§ **THE PROBLEM**:
Tally the lines holding the string "blobs" and reply with that number alone.

§ **GIVEN MATERIAL**:
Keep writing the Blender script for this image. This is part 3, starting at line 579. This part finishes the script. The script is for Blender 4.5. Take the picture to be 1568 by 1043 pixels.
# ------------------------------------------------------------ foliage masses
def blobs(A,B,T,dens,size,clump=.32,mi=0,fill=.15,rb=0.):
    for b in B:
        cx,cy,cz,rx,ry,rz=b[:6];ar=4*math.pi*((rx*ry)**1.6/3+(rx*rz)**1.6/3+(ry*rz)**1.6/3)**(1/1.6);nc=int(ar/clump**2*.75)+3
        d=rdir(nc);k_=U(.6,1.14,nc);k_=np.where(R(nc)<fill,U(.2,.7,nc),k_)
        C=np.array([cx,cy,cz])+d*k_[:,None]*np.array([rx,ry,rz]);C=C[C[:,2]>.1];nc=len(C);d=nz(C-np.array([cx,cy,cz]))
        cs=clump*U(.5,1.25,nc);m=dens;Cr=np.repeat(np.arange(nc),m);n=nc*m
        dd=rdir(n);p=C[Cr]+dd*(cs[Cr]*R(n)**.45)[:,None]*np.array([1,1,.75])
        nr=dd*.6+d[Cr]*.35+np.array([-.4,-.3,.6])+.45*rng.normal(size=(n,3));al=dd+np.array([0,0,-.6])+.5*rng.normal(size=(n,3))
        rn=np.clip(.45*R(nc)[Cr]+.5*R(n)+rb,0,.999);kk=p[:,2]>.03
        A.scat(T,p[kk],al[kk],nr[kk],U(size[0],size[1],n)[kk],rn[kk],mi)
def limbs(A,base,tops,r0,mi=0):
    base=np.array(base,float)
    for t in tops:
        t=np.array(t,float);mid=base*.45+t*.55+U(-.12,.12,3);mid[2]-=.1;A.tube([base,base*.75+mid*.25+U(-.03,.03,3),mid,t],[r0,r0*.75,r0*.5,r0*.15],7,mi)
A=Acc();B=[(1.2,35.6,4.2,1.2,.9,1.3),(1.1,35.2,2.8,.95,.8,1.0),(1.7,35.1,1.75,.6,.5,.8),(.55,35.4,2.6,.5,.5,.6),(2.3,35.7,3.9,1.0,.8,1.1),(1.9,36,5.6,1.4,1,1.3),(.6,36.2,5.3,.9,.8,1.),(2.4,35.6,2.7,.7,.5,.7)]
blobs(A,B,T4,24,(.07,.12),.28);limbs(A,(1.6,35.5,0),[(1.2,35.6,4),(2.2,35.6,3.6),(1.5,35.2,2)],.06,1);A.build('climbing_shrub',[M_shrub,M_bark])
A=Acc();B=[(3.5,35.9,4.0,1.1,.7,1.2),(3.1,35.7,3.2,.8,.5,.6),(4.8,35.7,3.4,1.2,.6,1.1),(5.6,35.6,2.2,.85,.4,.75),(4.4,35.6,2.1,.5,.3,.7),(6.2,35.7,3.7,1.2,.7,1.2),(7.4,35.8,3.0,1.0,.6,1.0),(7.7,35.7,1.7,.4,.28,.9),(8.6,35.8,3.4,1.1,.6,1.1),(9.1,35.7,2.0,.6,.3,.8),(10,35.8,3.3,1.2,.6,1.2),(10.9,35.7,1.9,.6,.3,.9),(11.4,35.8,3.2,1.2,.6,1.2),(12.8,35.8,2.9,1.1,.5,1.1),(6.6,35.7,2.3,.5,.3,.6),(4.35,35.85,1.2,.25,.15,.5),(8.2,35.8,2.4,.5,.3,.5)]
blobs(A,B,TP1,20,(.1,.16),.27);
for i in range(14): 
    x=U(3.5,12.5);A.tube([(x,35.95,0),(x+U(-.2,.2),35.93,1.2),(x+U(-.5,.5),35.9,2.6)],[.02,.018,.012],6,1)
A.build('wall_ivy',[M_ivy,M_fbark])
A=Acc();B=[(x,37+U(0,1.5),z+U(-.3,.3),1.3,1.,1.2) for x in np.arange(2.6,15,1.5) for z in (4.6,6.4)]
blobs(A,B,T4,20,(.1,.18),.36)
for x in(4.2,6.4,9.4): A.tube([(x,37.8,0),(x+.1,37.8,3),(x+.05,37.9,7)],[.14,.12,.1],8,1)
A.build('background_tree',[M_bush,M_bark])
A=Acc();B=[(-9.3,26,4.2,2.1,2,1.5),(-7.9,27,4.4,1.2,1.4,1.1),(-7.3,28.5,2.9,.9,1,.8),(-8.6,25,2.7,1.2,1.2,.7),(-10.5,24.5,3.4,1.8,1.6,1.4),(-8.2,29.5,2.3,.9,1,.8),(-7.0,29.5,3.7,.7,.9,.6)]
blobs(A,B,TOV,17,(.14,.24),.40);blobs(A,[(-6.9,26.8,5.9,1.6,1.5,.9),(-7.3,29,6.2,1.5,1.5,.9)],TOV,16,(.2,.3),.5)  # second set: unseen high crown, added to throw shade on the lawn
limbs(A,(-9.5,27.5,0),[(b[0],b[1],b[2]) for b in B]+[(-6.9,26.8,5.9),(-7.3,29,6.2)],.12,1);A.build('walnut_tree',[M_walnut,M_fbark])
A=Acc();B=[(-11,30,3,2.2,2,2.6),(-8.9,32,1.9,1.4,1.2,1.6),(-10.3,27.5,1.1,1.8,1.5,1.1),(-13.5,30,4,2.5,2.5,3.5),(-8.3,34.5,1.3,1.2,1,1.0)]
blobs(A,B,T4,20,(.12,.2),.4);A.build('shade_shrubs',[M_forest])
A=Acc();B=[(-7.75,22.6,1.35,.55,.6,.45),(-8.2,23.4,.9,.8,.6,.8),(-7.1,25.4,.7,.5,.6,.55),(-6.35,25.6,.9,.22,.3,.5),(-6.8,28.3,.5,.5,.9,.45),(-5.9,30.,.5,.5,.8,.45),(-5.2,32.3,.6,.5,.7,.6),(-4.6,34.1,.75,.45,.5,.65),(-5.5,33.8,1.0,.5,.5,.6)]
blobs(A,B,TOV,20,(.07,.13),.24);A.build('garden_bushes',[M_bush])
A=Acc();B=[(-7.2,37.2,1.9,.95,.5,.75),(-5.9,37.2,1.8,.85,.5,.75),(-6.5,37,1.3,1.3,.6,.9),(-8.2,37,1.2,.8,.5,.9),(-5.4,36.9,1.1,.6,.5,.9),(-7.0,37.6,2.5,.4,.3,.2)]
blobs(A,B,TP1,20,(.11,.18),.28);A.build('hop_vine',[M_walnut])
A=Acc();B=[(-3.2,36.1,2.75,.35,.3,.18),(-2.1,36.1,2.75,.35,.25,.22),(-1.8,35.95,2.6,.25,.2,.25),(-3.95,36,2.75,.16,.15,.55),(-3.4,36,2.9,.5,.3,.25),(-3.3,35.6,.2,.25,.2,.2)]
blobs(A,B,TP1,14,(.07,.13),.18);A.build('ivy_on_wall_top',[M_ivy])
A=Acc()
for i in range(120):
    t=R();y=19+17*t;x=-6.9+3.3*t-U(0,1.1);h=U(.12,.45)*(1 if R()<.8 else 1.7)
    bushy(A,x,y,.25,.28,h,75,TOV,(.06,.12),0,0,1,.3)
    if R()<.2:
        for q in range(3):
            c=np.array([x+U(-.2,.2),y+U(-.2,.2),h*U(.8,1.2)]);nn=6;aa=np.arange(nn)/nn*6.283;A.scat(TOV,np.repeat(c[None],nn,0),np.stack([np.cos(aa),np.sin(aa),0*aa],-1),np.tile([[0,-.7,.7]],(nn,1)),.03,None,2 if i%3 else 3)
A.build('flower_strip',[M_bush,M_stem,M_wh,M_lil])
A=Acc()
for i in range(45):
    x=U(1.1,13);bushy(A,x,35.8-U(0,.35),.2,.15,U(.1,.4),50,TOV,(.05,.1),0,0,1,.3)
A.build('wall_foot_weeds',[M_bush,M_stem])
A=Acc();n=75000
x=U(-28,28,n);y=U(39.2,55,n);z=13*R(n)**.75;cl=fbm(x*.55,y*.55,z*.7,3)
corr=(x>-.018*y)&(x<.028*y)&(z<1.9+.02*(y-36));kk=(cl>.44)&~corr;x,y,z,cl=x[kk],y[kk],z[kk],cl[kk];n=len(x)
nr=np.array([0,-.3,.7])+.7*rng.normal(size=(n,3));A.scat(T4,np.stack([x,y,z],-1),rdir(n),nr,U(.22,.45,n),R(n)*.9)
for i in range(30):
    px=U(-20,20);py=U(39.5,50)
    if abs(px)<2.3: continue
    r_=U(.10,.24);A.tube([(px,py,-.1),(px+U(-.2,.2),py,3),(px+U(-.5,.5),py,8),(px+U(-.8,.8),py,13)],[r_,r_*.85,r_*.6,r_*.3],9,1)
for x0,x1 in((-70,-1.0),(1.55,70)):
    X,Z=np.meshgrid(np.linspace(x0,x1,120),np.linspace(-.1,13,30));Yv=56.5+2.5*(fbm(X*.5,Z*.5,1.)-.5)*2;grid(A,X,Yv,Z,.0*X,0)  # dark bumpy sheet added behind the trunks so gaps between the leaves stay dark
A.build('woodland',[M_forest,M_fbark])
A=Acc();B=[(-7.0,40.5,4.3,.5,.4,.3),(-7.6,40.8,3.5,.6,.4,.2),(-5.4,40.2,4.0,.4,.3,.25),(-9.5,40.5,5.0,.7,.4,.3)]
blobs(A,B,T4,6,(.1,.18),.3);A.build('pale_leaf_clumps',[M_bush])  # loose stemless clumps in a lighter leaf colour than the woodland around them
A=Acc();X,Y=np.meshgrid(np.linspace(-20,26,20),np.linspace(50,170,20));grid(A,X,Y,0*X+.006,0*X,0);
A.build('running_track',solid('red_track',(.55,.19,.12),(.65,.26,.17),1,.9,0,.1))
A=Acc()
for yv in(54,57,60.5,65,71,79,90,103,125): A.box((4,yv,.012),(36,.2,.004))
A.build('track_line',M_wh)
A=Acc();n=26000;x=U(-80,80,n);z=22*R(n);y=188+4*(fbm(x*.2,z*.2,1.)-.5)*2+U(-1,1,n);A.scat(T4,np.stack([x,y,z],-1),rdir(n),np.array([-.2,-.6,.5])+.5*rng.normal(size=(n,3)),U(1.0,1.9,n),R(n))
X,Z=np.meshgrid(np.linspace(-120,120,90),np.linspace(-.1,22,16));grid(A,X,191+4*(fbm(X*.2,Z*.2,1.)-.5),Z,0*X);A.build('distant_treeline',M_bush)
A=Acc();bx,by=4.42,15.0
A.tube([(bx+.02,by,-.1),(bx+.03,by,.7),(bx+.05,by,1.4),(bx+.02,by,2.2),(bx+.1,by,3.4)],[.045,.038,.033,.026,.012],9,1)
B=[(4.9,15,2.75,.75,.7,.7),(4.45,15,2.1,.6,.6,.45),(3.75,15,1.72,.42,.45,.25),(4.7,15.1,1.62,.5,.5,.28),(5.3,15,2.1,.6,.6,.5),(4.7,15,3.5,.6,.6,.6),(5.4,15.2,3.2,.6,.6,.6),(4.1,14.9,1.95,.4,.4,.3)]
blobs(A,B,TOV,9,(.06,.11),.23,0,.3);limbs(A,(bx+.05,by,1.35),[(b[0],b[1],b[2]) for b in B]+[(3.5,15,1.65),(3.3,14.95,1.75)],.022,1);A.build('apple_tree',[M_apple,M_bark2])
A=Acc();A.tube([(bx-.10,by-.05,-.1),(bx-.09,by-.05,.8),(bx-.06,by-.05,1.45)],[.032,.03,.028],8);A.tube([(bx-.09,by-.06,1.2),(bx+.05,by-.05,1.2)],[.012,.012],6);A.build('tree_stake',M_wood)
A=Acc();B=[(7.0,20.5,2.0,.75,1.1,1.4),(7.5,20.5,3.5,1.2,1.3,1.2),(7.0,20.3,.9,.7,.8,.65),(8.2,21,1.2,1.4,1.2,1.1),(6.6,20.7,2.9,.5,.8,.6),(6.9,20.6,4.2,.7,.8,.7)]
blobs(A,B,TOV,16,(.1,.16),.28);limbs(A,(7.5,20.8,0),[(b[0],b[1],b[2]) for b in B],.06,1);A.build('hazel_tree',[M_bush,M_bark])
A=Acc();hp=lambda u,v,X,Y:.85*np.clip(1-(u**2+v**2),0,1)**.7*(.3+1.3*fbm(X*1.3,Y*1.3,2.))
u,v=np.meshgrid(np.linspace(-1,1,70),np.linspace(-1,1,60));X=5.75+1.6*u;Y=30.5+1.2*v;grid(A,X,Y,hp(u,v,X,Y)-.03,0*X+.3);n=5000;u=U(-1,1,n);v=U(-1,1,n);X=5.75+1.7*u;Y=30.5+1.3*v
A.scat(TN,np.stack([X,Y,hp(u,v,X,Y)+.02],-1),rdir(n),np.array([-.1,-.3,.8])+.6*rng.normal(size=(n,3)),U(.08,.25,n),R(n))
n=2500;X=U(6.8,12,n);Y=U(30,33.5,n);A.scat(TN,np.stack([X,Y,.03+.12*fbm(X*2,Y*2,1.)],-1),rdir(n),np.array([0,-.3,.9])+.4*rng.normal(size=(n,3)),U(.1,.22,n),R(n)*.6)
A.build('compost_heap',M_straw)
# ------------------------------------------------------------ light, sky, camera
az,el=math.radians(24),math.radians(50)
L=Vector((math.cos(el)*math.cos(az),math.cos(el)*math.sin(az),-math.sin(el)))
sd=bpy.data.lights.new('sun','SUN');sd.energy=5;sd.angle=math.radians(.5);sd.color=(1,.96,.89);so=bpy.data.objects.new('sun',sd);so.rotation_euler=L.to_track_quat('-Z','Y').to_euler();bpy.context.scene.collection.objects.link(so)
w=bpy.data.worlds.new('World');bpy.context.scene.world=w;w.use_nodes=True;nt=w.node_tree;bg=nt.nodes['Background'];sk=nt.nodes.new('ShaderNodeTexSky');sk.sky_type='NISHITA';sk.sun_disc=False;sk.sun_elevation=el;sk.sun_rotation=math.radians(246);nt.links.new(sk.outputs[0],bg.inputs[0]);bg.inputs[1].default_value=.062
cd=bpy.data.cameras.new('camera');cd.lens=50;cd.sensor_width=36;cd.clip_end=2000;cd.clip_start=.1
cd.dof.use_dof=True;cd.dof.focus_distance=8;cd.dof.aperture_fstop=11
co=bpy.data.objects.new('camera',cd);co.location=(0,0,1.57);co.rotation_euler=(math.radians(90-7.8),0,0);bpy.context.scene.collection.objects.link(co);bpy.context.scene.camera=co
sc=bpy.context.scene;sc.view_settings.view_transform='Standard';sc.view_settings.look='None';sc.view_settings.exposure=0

§ **SOLVED PROBLEM**:
12